Burris’s dream is to coach in college, but he won’t mind if his football path leads to being a high school coach like Lowe or Crosby, someone who gets the thrill of leading young men into those Friday night battles while also getting a chance to make an impact on the rest of their lives.
He has come home in the summer months to help Lowe, by working with Carson receivers and defensive backs. When he was a freshman at App State he still was coming home to help the Cougars on Friday nights, but he’s got too much to do at App State now — and that’s a good thing.
Burris works mostly with App State’s receivers coach and that position group.
“I can help run the practice drills and the game warmups,” Burris said. “I count reps for the guys at practice, so we can make sure they’re all getting the work in. When we played at Coastal Carolina (on a recent Thursday night), I called out the plays for our walk-through.”
Most of Burris’ time away from the field is spent breaking down film. Right now, he is studying James Madison University’s defense, as that is App State’s next opponent.
What he wants to see is how James Madison’s defense aligns when faced with various offensive packages. That will indicate how they probably will line up against App State’s receivers in various formations. It’s more complex than it sounds. Different downs and distances will trigger different defensive fronts, blitzes and coverages. Burris records all the tendencies.
On game days (or nights), Burris is positioned in the press box with offensive coaches, including the coordinator. That’s heaven for him, watching and learning as the plays are called that will decide the outcome of the game. Burris is knowledgable enough that he knows exactly why a certain play was called in a certain situation.
Like many mountain residents, Burris had his world temporarily disrupted by the disaster wrought by Hurricane Helene.
The last thing Burris was worried about living in Boone — App State’s Kidd Brewer Stadium sits 3,333 feet above sea level — was a hurricane. Those storms are normally catastrophic only for low-lying coastal areas.
Hurricanes and tropical storms normally fade when they make landfall, but Helene actually intensified, gained energy and grew stronger as it tore through western North Carolina. The storm fed on the saturated soil that was similar to the moisture-rich environment of the ocean. The “Brown Ocean Effect” scientists call it. It proved deadly and destructive.
“I lost power, but I was one of the lucky ones,” Burris said. “I live way up on a hill and did’t get flooded. But we had terrible flooding and storm damage at the school. Whole buildings were flooded. A lot of our players had apartments that were ruined and had to find other housing. The school was closed for more than two weeks.

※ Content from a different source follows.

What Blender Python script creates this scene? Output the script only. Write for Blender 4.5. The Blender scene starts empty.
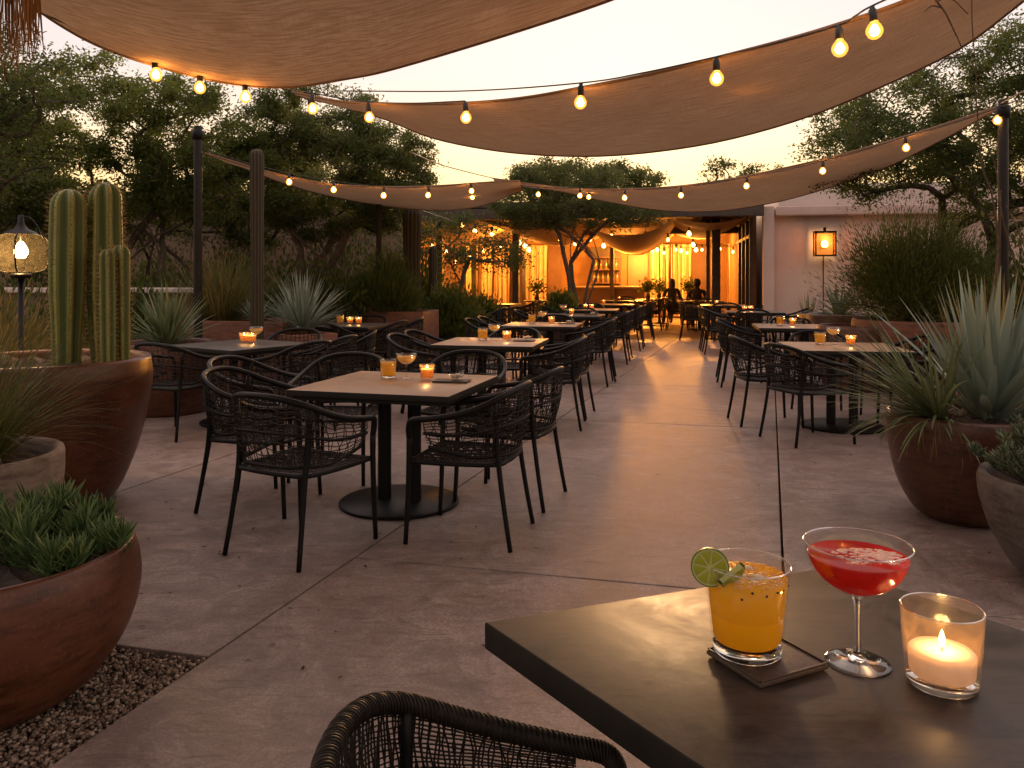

For a while there, we had no idea if we’d be able to play another home football game.”
App State’s home game with Liberty was canceled.
“They sent us home for a while,” Burris said. “When I got back to school, my power came on.”
App State played road games, both losses, at Louisiana and Marshall, in early October, as it tried to restart its season.
On Oct. 26, App State was back in business at home at the place they call “The Rock” and 33,783 people, close to capacity, were there to see the Mountaineers rally to beat Georgia State. It was fitting that a rainbow appeared over the stadium to celebrate the victory.
“It was amazing, emotional,” Burris said. “Then we beat Old Dominion after that, and those two games kind of turned around our season. It was great. People were trying so hard to get back to normal again after the hurricane.”
App State lost a tough one at Coastal Carolina and now prepares for a visit from James Madison on Nov. 23, the traditional Black Saturday game, the last home game for the seniors. “The Rock” will come alive again.
Until then, Burris will run drills, count reps and break down film, and he’ll love every minute of it.
“I’ve got this passion for football,” Burris said. “I believe I always will.”